O principal risco apontado por Bechler é a falsa sensação de estabilidade que a SAF pode trazer. Quando clubes passam a gastar mais do que arrecadam, contando com investimentos externos ilimitados, eles perdem o controle sobre suas finanças. Isso pode gerar uma bolha insustentável e resultar em novos ciclos de endividamento.
De acordo com a FIFA e a Confederação Brasileira de Futebol (CBF), o conceito de fair play financeiro deve ser respeitado: gastar menos do que se arrecada. Essa prática garante equilíbrio nas disputas esportivas e evita que clubes quebrem por gestões irresponsáveis. Sem esse compromisso, nem SAF nem qualquer outro modelo terá futuro.
SAF é sinônimo de sucesso esportivo?
Apesar de alguns exemplos positivos, como o Botafogo e o Cruzeiro, a SAF não garante sucesso esportivo. Tudo depende do projeto, dos gestores e do compromisso com a sustentabilidade. Injetar dinheiro sem planejamento pode gerar bons resultados no curto prazo, mas não resolve os problemas estruturais que causaram a crise.
O jornalista alerta que o futebol não é videogame e que não existem “macetes” para o sucesso. Montar um elenco caro sem pensar na folha salarial, nos impostos e nos compromissos financeiros é uma receita para novos fracassos. O que realmente sustenta um clube é gestão profissional, planejamento a longo prazo e respeito às regras do jogo.
Como garantir um futuro saudável para clubes como o Corinthians?

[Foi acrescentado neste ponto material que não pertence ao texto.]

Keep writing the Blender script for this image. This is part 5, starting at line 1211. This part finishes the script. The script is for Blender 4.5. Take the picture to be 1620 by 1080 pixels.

Segundo Bechler, o caminho passa por disciplina financeira, transparência e envolvimento direto da torcida na gestão. Um clube saudável é aquele que consegue pagar seus salários em dia, cumprir contratos e manter um elenco competitivo dentro das suas possibilidades. Isso não depende de ser ou não uma SAF, mas sim de boas práticas administrativas.
Gastar 100 só é possível se você arrecada 100. Esse princípio, tão básico quanto ignorado, é o que garante que clubes não virem reféns de investidores ou de ciclos de dívida eterna. O Corinthians, um dos maiores clubes do país, precisa refletir profundamente sobre seu futuro antes de adotar um modelo que não garante, por si só, a solução para seus problemas.
E se o futebol fosse mais justo para todos os clubes?
A reflexão final de Marcelo Bechler aponta para um ponto fundamental: o futebol precisa ser justo. O fair play financeiro não é apenas uma regra, mas um compromisso com a integridade da competição. Permitir que clubes gastem mais do que arrecadam, apenas porque viraram SAF, é abrir mão da equidade no esporte.
O modelo SAF pode, sim, ser uma ferramenta de reestruturação. Mas só funcionará se vier acompanhada de responsabilidade, planejamento e um olhar voltado para o futuro. Torcedores e dirigentes precisam compreender que não existem fórmulas mágicas. O que existe é trabalho duro, transparência e compromisso com a história do clube.